Decennial Census

Methods for Collecting and Reporting Data on the Homeless and Others without Conventional Housing Need Refinement Gao ID: GAO-03-227 January 17, 2003

The Bureau of the Census partnered with local governments, advocacy groups, and other organizations to help it enumerate people without conventional housing. Counting this population--which includes shelter residents and the homeless--has been a longstanding challenge for the Bureau. A number of organizations put substantial resources into an operation the Bureau called Service-Based Enumeration. In return, some expected the Bureau to provide data that would help them plan and deliver employment, health, and other services. However, the Bureau did not release the data as planned, which raised questions about the Bureau's decision-making on data quality issues. In response to a congressional request, GAO examined the Bureau's decision-making process behind its change in plans.

The Bureau's original plan for releasing Service-Based Enumeration data was outlined in an April 1999 internal memorandum that called for the separate release of data on people counted at "emergency and transitional shelters." The Bureau planned to combine other components of Service-Based Enumeration, including people counted at soup kitchens, regularly scheduled mobile food vans, and certain outdoor locations, into a single category.
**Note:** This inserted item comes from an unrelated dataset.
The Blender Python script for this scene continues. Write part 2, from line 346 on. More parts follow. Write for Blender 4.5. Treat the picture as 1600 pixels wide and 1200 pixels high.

Driving the Bureau's decision was its experience during the 1990 Census when it released separate counts of people found at shelters, on the street, and similar locations that proved to be incomplete. The Bureau also tried to ensure that the Service-Based Enumeration figures could not be used as a "homeless" count, because it was not designed to provide a specific count of the homeless. Instead, the operation was part of a larger effort to count people without conventional housing. In January 2001, the Bureau changed its earlier decision because a statistical procedure used to refine the emergency and transitional shelter data proved to be unreliable, which lowered the quality of the data. In response, the Bureau combined the shelter data with a category called "other non-institutional group quarters," a category that also includes data on people enumerated in several other group locations such as facilities for victims of natural disasters. In the fall of 2001, the Bureau produced a heavily qualified special report on the shelter data. A key cause of the Bureau's shifting position on reporting these data appears to be its lack of well documented, transparent, clearly defined, and consistently applied guidelines on the minimum quality necessary for releasing data. Had these guidelines been in place at the time of the census, the Bureau could have been better positioned to make an objective decision on releasing these figures. Additionally, the Bureau could have used the guidance to explain to data users the reasons for the decision, eliminating any appearance of censorship and arbitrariness. Because the Bureau did not always adequately communicate its plans for releasing the data, expectation gaps developed between the Bureau and entities that helped with Service-Based Enumeration.